"¡Mira a ver tu hijo, que me tiene hasta las narices con la palmica!" Recuerdo con cierta nostalgia aquellas Semanas Santas en que esperaba con verdadera fruición la llegada del Domingo de Ramos. Semiescondida en un altillo, aguardaba una palma trenzada, colmadita de chuches y chupetes de caramelo o con su tetina llena de sidral. La miraba, en ocasiones a lo largo de una semana, pues mis padres eran y son de ese tipo de gente que nunca dejan nada para última hora o a la improvisación, con decir que el roscón de San Valero lo encargan al comprar el de Reyes, lo digo todo.

En realidad a mí, la palma, me daba igual; ni siquiera entendía por qué un domingo, que para mí era igual que cualquier otro, había que sacar a pasear una palma y esperar hasta después de comer para poder disfrutar de los suculentos colgantes que bamboleaban ante mis ojos a lo largo de toda la mañana de domingo.
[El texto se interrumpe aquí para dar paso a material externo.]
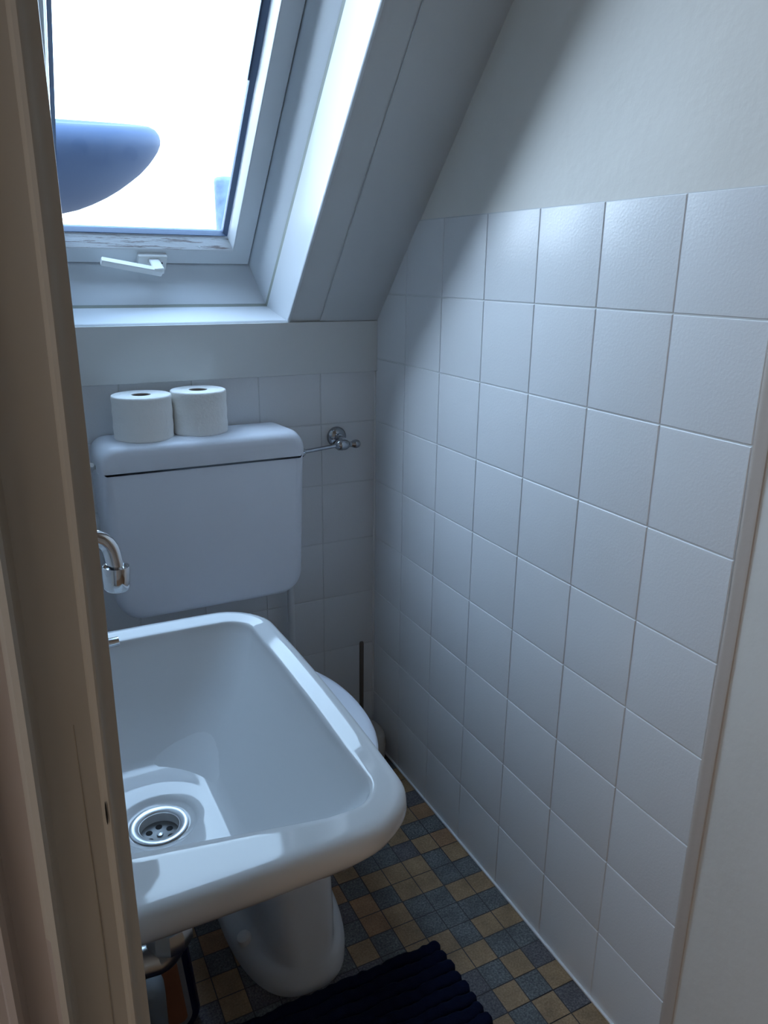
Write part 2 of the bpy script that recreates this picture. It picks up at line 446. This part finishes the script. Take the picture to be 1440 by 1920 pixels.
bm = bmesh.new(); lathe(bm, S(-.374, .0235, .1995+.006), Vector((0, -VH.y, -VH.z))*-1 + -WH*.6, [(.0042, -.003), (.0042, .0010), (.003, .0024), (.0003, .003)], 14)
obj('screw_cap', bm, M['sash'], win)

# outer roof skin below / around window, seen only from outside
bm = bmesh.new()
for (x0, x1, v0, v1) in ((X0s-.3, ox0-.05, -1.9, V1s), (ox1+.05, X1s+.3, -1.9, V1s), (ox0-.05, ox1+.05, -1.9, ov0-.045), (ox0-.05, ox1+.05, ov1+.05, V1s)):
    slab(bm, x0, x1, v0, v1, WT, WT+.02)
obj('ceiling', bm, M['roof'], smooth=False, kind='structure', label='outside roof covering around the skylight')

# ------------------------------------------------------------------ left door jamb and door wall
bm = bmesh.new()
prof = [(-.776, YF+.010), (-.7752, YF+.002), (-.7756, YF-.0015), (-.7790, YF-.0030), (-.7870, YF-.0050), (-.7888, YF-.0072), (-.7902, YF-.0078), (-.7925, YF-.0072),
        (-.7945, YF-.0050), (-.8225, YF-.0085), (-.8245, YF-.0110), (-.8262, YF-.0190), (-.8285, YF-.0215), (-.8320, YF-.0205), (-.8345, YF-.0160), (-.8400, YF-.0155),
        (-.8500, YF-.0165), (-.8530, YF-.0230), (-.8560, YF-.0245), (-.8600, YF-.0230), (-.8620, YF-.0140), (-.9000, YF-.0140), (-.9000, YF+.010)]
prof = [(x-.0045 if x > -.784 else x, y) for x, y in prof]
n = 48
rings = []
for i in range(n+1):
    z = 2.08*i/n
    rings.append([(x + .0004*math.sin(z*13+x*90), y + .0005*math.sin(z*7.3+x*140), z) for x, y in prof])
loft(bm, rings)
for f in bm.faces:
    if f.calc_center_median().x < -.8335: f.material_index = 1
jamb = obj('door_1', bm, [M['jamb'], M['architrave']], angle=28, kind='structure', label='cream painted moulded door frame post at the left')
bm = bmesh.new(); lathe(bm, (0, 0, 0), (0, -1, 0), [(1, -.5), (1, .3), (.6, .5)], 10)
for v in bm.verts: v.co = Vector((-.7925 + v.co.x*.0005, YF-.0080 + v.co.y*.0006, .936 + v.co.z*.0085))
obj('dent', bm, M['dark'], jamb, label='small dark chip in the paint')
# long hairline groove in the jamb face
bm = bmesh.new()
pts = [(-.8038+.0006*math.sin(z*17), YF-.0063, z) for z in [.70+.012*k for k in range(26)]]
tube(bm, pts, [.00030]*len(pts), 6)
obj('crack', bm, M['crackm'], jamb, label='fine crack in the paint')
# wall pieces around doorway and hall enclosure
bm = bmesh.new()
add_box(bm, -2.3, -.882, YF-.012, YF+.004, 0, ZC+.02)
add_box(bm, XL-.1, -.90, YF-.012, YF+.004, 0, ZC)
add_box(bm, -.90, 1.2, YF-.014, YF-.004, 2.08, ZC+.02)
add_box(bm, .004, 1.2, YF-.014, YF-.004, 0, 2.08)
obj('wall_front', bm, M['plaster_warm'], smooth=False, kind='structure', label='wall with the doorway towards the hallway')
for nm, b, lab in (('wall_hall_left', (-2.32, -2.3, -3.2, YF-.012, 0, ZC), 'left wall of the hallway'), ('wall_hall_right', (1.2, 1.22, -3.2, YF-.012, 0, ZC), 'right wall of the hallway'),
                   ('wall_hall_rear', (-2.32, 1.22, -3.22, -3.2, 0, ZC), 'rear wall of the hallway')):
    bm = bmesh.new(); add_box(bm, *b); obj(nm, bm, M['plaster_warm'], smooth=False, kind='structure', label=lab)
bm = bmesh.new(); add_box(bm, -2.32, 1.22, -3.22, YF-.004, ZC, ZC+.05)
obj('ceiling', bm, M['plaster_warm'], smooth=False, kind='structure', label='hallway ceiling behind the door frame')

# ------------------------------------------------------------------ washbasin
ZR = .760
sink = empty('washbasin', (XL, -.88, .60), 'white ceramic washbasin mounted on the left wall above the toilet', 'washbasin')
def sk(x0, x1, y0, y1, z, n=7, seg=96, skew=0.):
    cx, cy = (x0+x1)/2, (y0+y1)/2
    pts = sring(cx, cy, z, (x1-x0)/2, (y1-y0)/2, n, seg)
    return pts
def rr(x0, x1, y0, y1, r, z, seg=14, rl=None, bow=0., fz=0.):
    """rounded rectangle, counter-clockwise; right corners r, left corners rl; bow bulges the sides"""
    rl = r if rl is None else rl
    pts = []
    for cx, cy, a0, q in ((x1-r, y1-r, 0, r), (x0+rl, y1-rl, 90, rl), (x0+rl, y0+rl, 180, rl), (x1-r, y0+r, 270, r)):
        for i in range(seg+1):
            t = R(a0+90*i/seg); pts.append([cx+q*math.cos(t), cy+q*math.sin(t)])
    # subdivide straight runs
    out = []
    N = len(pts)
    for i in range(N):
        a, b = pts[i], pts[(i+1) % N]; out.append(a)
        if (i+1) % (seg+1) == 0:
            for k in range(1, 10): out.append([a[0]+(b[0]-a[0])*k/10, a[1]+(b[1]-a[1])*k/10])
    mx, my = (x0+x1)/2, (y0+y1)/2; hx, hy = (x1-x0)/2, (y1-y0)/2
    res = []
    for x, y in out:
        u, w = (x-mx)/hx, (y-my)/hy
        x2 = x + (bow*(1-w*w) if x > mx else 0)
        y2 = y + bow*(1-u*u)*(1 if y > my else -1)*.8
        res.append((x2, y2, z + fz*u))
    return res
bx0, bx1, by0, by1 = XL+.001, -.501, -1.143, -.611
bm = bmesh.new()
outer = []
def O(ins, z, r=.070, insl=0, bow=.008): return rr(bx0+insl, bx1-ins, by0+ins*1.0, by1-ins, r, z, rl=.02, bow=bow)
prof_o = [  # inset, z, corner radius, left inset
    (.215, .5880, .075, .10), (.185, .5930, .085, .07), (.140, .6150, .090, .03), (.095, .6480, .090, .0), (.060, .6780, .085, .0), (.034, .7000, .080, .0),
    (.014, .7180, .075, .0), (.003, .7330, .072, .0), (.000, .7430, .070, .0), (.0012, .7510, .068, .0), (.0045, .7562, .066, .0), (.0090, .7588, .063, .0), (.0140, .7598, .060, .0)]
for ins, z, r, il in prof_o: outer.append(O(ins, z, r, il))
def I(x0, x1, y0, y1, r, z, bow=.004, sk_=.20):
    pts = rr(x0, x1, y0, y1, r, z, rl=r, bow=bow); my = (y0+y1)/2
    # the front edge of the bowl runs slightly askew: the rim is wider towards the wall
    return [(x, y + (max(0, min(1, (my-y)/(my-y0)))**1.5)*sk_*max(0, -.59-x), zz) for x, y, zz in pts]
def drop(p):
    """the rim falls slightly towards the bowl except along its front"""
    w = (p[1]-(by0+by1)/2)/((by1-by0)/2)
    t = min(1, max(0, (w+.80)/.45)); t = t*t*(3-2*t)
    u = min(1, max(0, (p[0]+.62)/.06))
    return .0050*t if w < .6 else .0050
rim_in = I(-.868, -.5310, -1.106, -.6445, .036, .7600)
rim_out = outer[-1]
for k in (.12, .3, .55, .8, 1.):
    outer.append([(a[0]+(b[0]-a[0])*k, a[1]+(b[1]-a[1])*k, .7600 - drop(b)*k) for a, b in zip(rim_out, rim_in)])
for (ix, dz, xx) in ((.0010, .0006, 0), (.0022, .0022, 0), (.0030, .0050, 0)):
    r_ = I(-.868+ix, -.5310-ix, -1.106+ix, -.6445-ix, .036, 0)
    outer.append([(p[0], p[1], .7600 - drop(p) - dz) for p in r_])
inner_tab = [(-.863, -.5370, -1.100, -.6530, .040, .740), (-.858, -.5520, -1.090, -.6700, .047, .715), (-.852, -.5730, -1.078, -.6900, .053, .685),
             (-.846, -.5960, -1.064, -.7110, .056, .655), (-.838, -.6150, -1.044, -.7310, .056, .6370), (-.829, -.6265, -1.027, -.7420, .056, .6240), (-.822, -.6335, -1.014, -.7500, .056, .6185),
             (-.814, -.6390, -1.002, -.7560, .056, .6163), (-.795, -.6520, -.970, -.7730, .056, .6157)]
for t in inner_tab: outer.append(I(*t, sk_=.20*max(0, (t[5]-.615)/.145)))
loft(bm, outer, cap0=True, cap1=False)
# basin floor down to the drain hole: blend the last ring to a circle round the drain
last = outer[-1]; DC = Vector((-.7105, -.859))
prev = [v for v in bm.verts][-len(last):]
def circ_for(r, z):
    out = []
    for (x, y, _) in last:
        d = Vector((x, y)) - DC; d.normalize(); out.append((DC.x+d.x*r, DC.y+d.y*r, z))
    return out
for r_, z_ in ((.050, .6148), (.0470, .6140), (.0440, .6110), (.0405, .6085), (.0360, .6082), (.0300, .6082), (.0235, .6075), (.0225, .590)):
    ring = [bm.verts.new(p) for p in circ_for(r_, z_)]
    for i in range(len(ring)):
        j = (i+1) % len(ring); bm.faces.new((prev[i], prev[j], ring[j], ring[i]))
    prev = ring
obj('basin', bm, M['ceramic'], sink, angle=60)
# drain
bm = bmesh.new()
lathe(bm, (DC.x, DC.y, .6085), (0, 0, 1), [(.0345, 0), (.0350, .0012), (.0338, .0022), (.0300, .0019), (.0262, .0010), (.0246, -.0004), (.0240, -.0030), (.0236, -.0110), (.0236, -.0200)], 64, cap0=False, cap1=False)
dr = obj('drain', bm, M['steel'], sink, label='round steel drain ring', angle=50)
bm = bmesh.new()
lathe(bm, (DC.x, DC.y, .5950), (0, 0, 1), [(.0238, .0030), (.0225, .0008), (.0190, .0), (.0001, -.0006)], 48, cap0=False, cap1=False)
pl = obj('strainer', bm, M['strainer'], dr)
bm = bmesh.new()
for k in range(6):
    a = R(60*k+25); lathe(bm, (DC.x+.0140*math.cos(a), DC.y+.0140*math.sin(a), .5950), (0, 0, 1), [(.0040, 0), (.0040, .0003)], 20)
obj('drain_holes', bm, M['dark'], pl, smooth=False, label='six round strainer holes')
bm = bmesh.new(); lathe(bm, (DC.x, DC.y, .5940), (0, 0, 1), [(.004, 0), (.0036, .0024), (.001, .0032)], 16)
obj('drain_screw', bm, M['steel'], pl)

# trap under the washbasin
trap = empty('sink_trap', (DC.x, DC.y, .45), 'chrome drain trap hanging under the washbasin', 'pipe')
bm = bmesh.new(); lathe(bm, (DC.x, DC.y, .44), (0, 0, 1), [(.018, .06), (.018, .148)], 24); obj('tailpiece', bm, M['dull_chrome'], trap)
bm = bmesh.new(); lathe(bm, (DC.x, DC.y, .428), (0, 0, 1), [(.018, 0), (.028, .004), (.0300, .010), (.0300, .026), (.027, .034), (.018, .036)], 10)
obj('nut', bm, M['dull_chrome'], trap, angle=30)
bm = bmesh.new()
tube(bm, arc((DC.x-.024, DC.y, .434), .024, 0, -70, 8, 'xz') + [(-.755, DC.y, .415), (-.80, DC.y+.01, .418), (XL+.001, DC.y+.02, .418)], [.0205]*9+[.021, .021, .021], 20)
obj('elbow', bm, M['dull_chrome'], trap)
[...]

¿Qué divertimento tenía arrastrar literalmente la palma como si fuera una escoba? ¿No valdría más la pena que me dieran las chuches al principio de la mañana y así tendría energías para llevar la palma el resto del día? Esta ilusión por la palma tenía sus edades, al igual que el pantalón corto; cuando comulgabas te ponían el pantalón largo y cuando comulgabas te pasaban de palma trenzada con caramelos a una insulsa palma sin lacitos ni chucherías- ¡esto sí que no tenía sentido alguno! Y no digo nada cuando, en vez de una palma, te plantaban una ramita de olivo- ¿pero qué se habían creído mis padres?

Salíamos de casa, con palmas, ramitas de olivo y- algo para estrenar: Domingo de Ramos el que no estrena no tiene manos- manos no lo sé, pero pies seguro; ¡año tras año, estrenaba calcetines!
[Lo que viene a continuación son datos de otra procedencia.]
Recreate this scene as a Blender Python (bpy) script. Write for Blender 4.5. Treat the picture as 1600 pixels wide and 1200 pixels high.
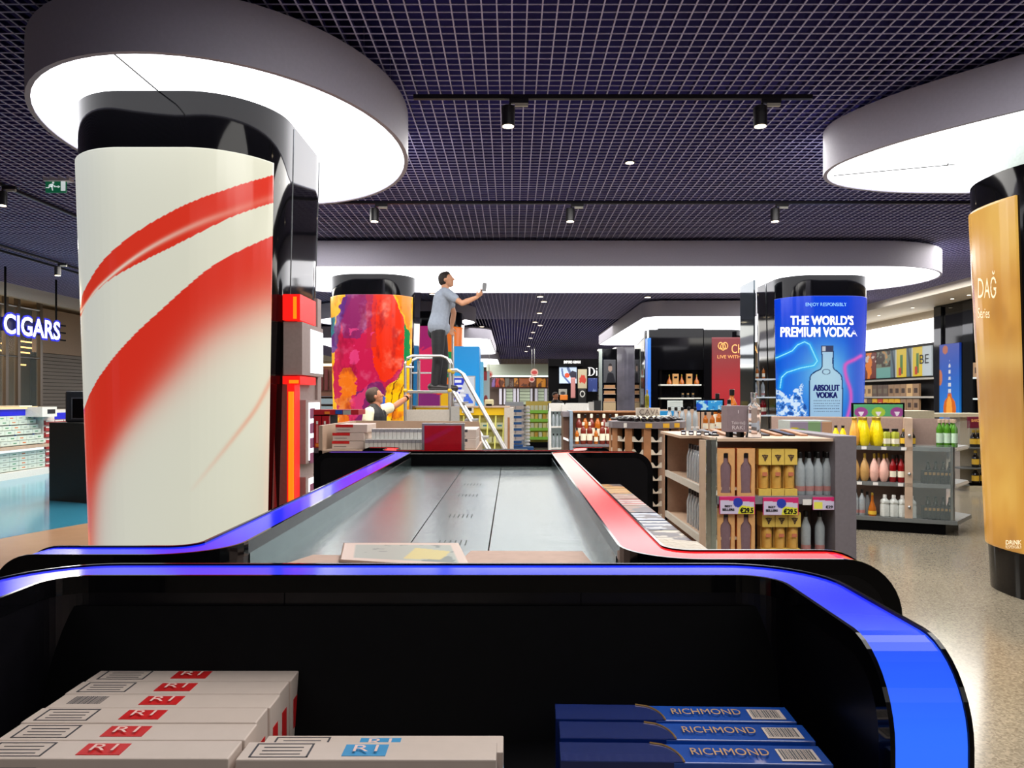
import bpy, bmesh, math, random
import numpy as np
from mathutils import Matrix, Vector
random.seed(7)
for _o in list(bpy.data.objects): bpy.data.objects.remove(_o)
SC = bpy.context.scene
EYE = 1.55; F = 1200.0; HX = 800.0; HY = 622.0
# ---------------------------------------------------------------- camera, world, exposure, large lights
cd = bpy.data.cameras.new('camera'); cam = bpy.data.objects.new('camera', cd); SC.collection.objects.link(cam)
cam.location = (0, 0, EYE); cam.rotation_euler = (math.pi/2, 0, 0)
cd.sensor_width = 36; cd.lens = 27.0; cd.shift_y = 22/1600; cd.clip_start = 0.02; cd.clip_end = 200
SC.camera = cam
SC.view_settings.view_transform = 'Standard'; SC.view_settings.look = 'None'
SC.view_settings.gamma = 1; SC.view_settings.use_curve_mapping = False
SC.view_settings.exposure = 0.0
try:
    SC.cycles.use_denoising = True; SC.cycles.max_bounces = 8; SC.cycles.transparent_max_bounces = 12
    SC.cycles.sample_clamp_indirect = 4
except Exception: pass
W_ = bpy.data.worlds.new('world'); SC.world = W_; W_.use_nodes = True
W_.node_tree.nodes['Background'].inputs[0].default_value = (0.55, 0.6, 0.75, 1)
W_.node_tree.nodes['Background'].inputs[1].default_value = 0.5
def area(loc, sx, sy, power, col=(1, .97, .92), rot=(0, 0, 0)):  # added fill light without a fixture
    l = bpy.data.lights.new('added_fill', 'AREA'); l.shape = 'RECTANGLE'; l.size = sx; l.size_y = sy; l.energy = power; l.color = col
    o = bpy.data.objects.new('added_fill', l); o.location = loc; o.rotation_euler = rot; SC.collection.objects.link(o); return o
CANOPY_E = 3.5
area((0.5, -3.5, 4.0), 8, 3, 130)            # added fill, stands in for unseen canopies behind the viewer
area((-7.2, 15, 4.06), 1.6, 6, 400, (1, .95, .86))           # added fill over the cigar hall
area((2.2, 3.0, 4.06), 5, 3.2, 260); area((1.6, 8.3, 4.06), 7, 1.6, 380); area((-12.45, 15, 3.7), .6, 4, 110, (1, .8, .55)); area((-3.5, 10.5, 4.06), 2.5, 2, 120)           # added fill over the aisles and behind the shop glass
area((8.2, 15.5, 4.06), 2.5, 9, 520, (1, .95, .86))  # added fill along the right side
area((2.5, 33, 4.0), 8, 14, 1100, (1, .96, .88))  # added fill over the middle distance
area((-1.0, 50, 3.6), 14, 5, 800, (1, .97, .88))  # added fill at the far end

# ---------------------------------------------------------------- helpers
def P(px, py, Y): return Vector(((px-HX)/F*Y, Y, EYE+(HY-py)/F*Y))
def PX(px, py, X):
    Y = X*F/(px-HX); return Vector((X, Y, EYE+(HY-py)/F*Y))
def PZ(px, py, Z):
    Y = (EYE-Z)*F/(py-HY); return Vector(((px-HX)/F*Y, Y, Z))
def lin(c):
    a = np.asarray(c, dtype=float)/255.0
    return np.where(a <= 0.04045, a/12.92, ((a+0.055)/1.055)**2.4)
def new_mat(name):
    m = bpy.data.materials.new(name); m.use_nodes = True
    return m, m.node_tree, m.node_tree.nodes['Principled BSDF']
_mc = {}
def M(name, rgb, rough=.5, metal=0, emit=0, coat=0, trans=0, var=.06, scale=40, bump=0, alpha=1, ecol=None, spec=None):
    if name in _mc: return _mc[name]
    m, nt, b = new_mat(name); c = lin(rgb)
    n = nt.nodes.new('ShaderNodeTexNoise'); n.inputs['Scale'].default_value = scale; n.inputs['Detail'].default_value = 3
    tc = nt.nodes.new('ShaderNodeTexCoord'); nt.links.new(tc.outputs['Object'], n.inputs['Vector'])
    r = nt.nodes.new('ShaderNodeValToRGB'); nt.links.new(n.outputs['Fac'], r.inputs[0])
    r.color_ramp.elements[0].position = .3; r.color_ramp.elements[1].position = .7
    r.color_ramp.elements[0].color = (*(c*(1-var)), 1); r.color_ramp.elements[1].color = (*np.minimum(c*(1+var), 1), 1)
    nt.links.new(r.outputs[0], b.inputs['Base Color'])
    b.inputs['Roughness'].default_value = rough; b.inputs['Metallic'].default_value = metal
    if spec is not None: b.inputs['Specular IOR Level'].default_value = spec
    if emit:
        b.inputs['Emission Strength'].default_value = emit
        b.inputs['Emission Color'].default_value = (*(lin(ecol) if ecol is not None else c), 1)
    if coat: b.inputs['Coat Weight'].default_value = coat; b.inputs['Coat Roughness'].default_value = .04
    if trans: b.inputs['Transmission Weight'].default_value = trans; b.inputs['IOR'].default_value = 1.3
    if bump:
        bp = nt.nodes.new('ShaderNodeBump'); bp.inputs['Strength'].default_value = bump; bp.inputs['Distance'].default_value = .01
        nt.links.new(n.outputs['Fac'], bp.inputs['Height']); nt.links.new(bp.outputs[0], b.inputs['Normal'])
    if alpha < 1: b.inputs['Alpha'].default_value = alpha
    _mc[name] = m; return m
def print_mat(name, emit=0, rough=.3, coat=0, base=1, spec=None):
    if name in _mc: return _mc[name]
    m, nt, b = new_mat(name); a = nt.nodes.new('ShaderNodeAttribute'); a.attribute_name = 'Col'
    mx = nt.nodes.new('ShaderNodeMix'); mx.data_type = 'RGBA'; mx.blend_type = 'MULTIPLY'; mx.inputs[0].default_value = 1
    mx.inputs[7].default_value = (base, base, base, 1)
    nt.links.new(a.outputs['Color'], mx.inputs[6]); nt.links.new(mx.outputs[2], b.inputs['Base Color'])
    b.inputs['Roughness'].default_value = rough
    if spec is not None: b.inputs['Specular IOR Level'].default_value = spec
    if coat: b.inputs['Coat Weight'].default_value = coat; b.inputs['Coat Roughness'].default_value = .03
    if emit:
        nt.links.new(a.outputs['Color'], b.inputs['Emission Color']); b.inputs['Emission Strength'].default_value = emit
    _mc[name] = m; return m
WM = {}
def link(o, parent=None, W=None):
    SC.collection.objects.link(o); WM[o] = W if W is not None else Matrix.Identity(4)
    if parent is not None:
        o.parent = parent; o.matrix_parent_inverse = WM[parent].inverted()
    return o
def setp(o, label=None, cat=None, group=None, kind=None):
    if label: o['label'] = label
    if cat: o['category'] = cat
    if group: o['group'] = group
    if kind: o['kind'] = kind
    return o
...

Íbamos hasta la Plaza de San Cayetano y allí contemplábamos el salir pausado y monótono de unos tipos vestidos con túnicas de colores y con unas palmas tres veces más grandes que la mía y sin un solo caramelo colgando, otro que llevaba dos tablas y una bella "aguadora" con un cántaro a la cintura y detrás un grupo de niños que tocaban un extraño instrumento, que hacía el mismo ruido que esa carraca que, apesar de que mis propios padres me la habían comprado, nuuunca me la dejaban tocar; otra de esas incongruencias de mayores que los pequeños no entendíamos.

Las doce de la mañana, el sol en todo lo alto, no sé por qué pero esta Cofradía siempre luce con un brillo especial en la mañana de domingo, la Entrada de Jesús en Jerusalén sale a la calle, luciendo ese impresionante Paso de los hermanos Albareda, con Perico como estrella invitada.

El pueblo hebreo, las carracas, el Paso, la sección de instrumentos- ya está la primera Cofradía de la Semana Santa en la calle. La gente, arremolinada en las aceras, espera con ansia el momento en que la Cofradía pase delante suyo. Seguro que en sus setenta y cinco años de vida esta Cofradía ha pasado por delante de mucha gente.

La mañana, como una marea de azul llena de estelas de blanco, se tiñe con el color de los hábitos de la Entrada y por la tarde, a las seis y media, parece repetir el cromatismo, pero con el matiz del azul marino y las capas blancas del Prendimiento:

--Y tú ¿de cuál eres?

--Del Prendimiento

--Ah, de la de los escolapios ¿no?

--Eso es

Y como tales, digo como partícipes de la Escuela Pía, salen del colegio de las RR.MM. Escolapias de Pompiliano, acompañando a esa pequeña, pero preciosa Virgen Dolorosa, obra de Carlos Palao y a la peana del Cristo de Daroca.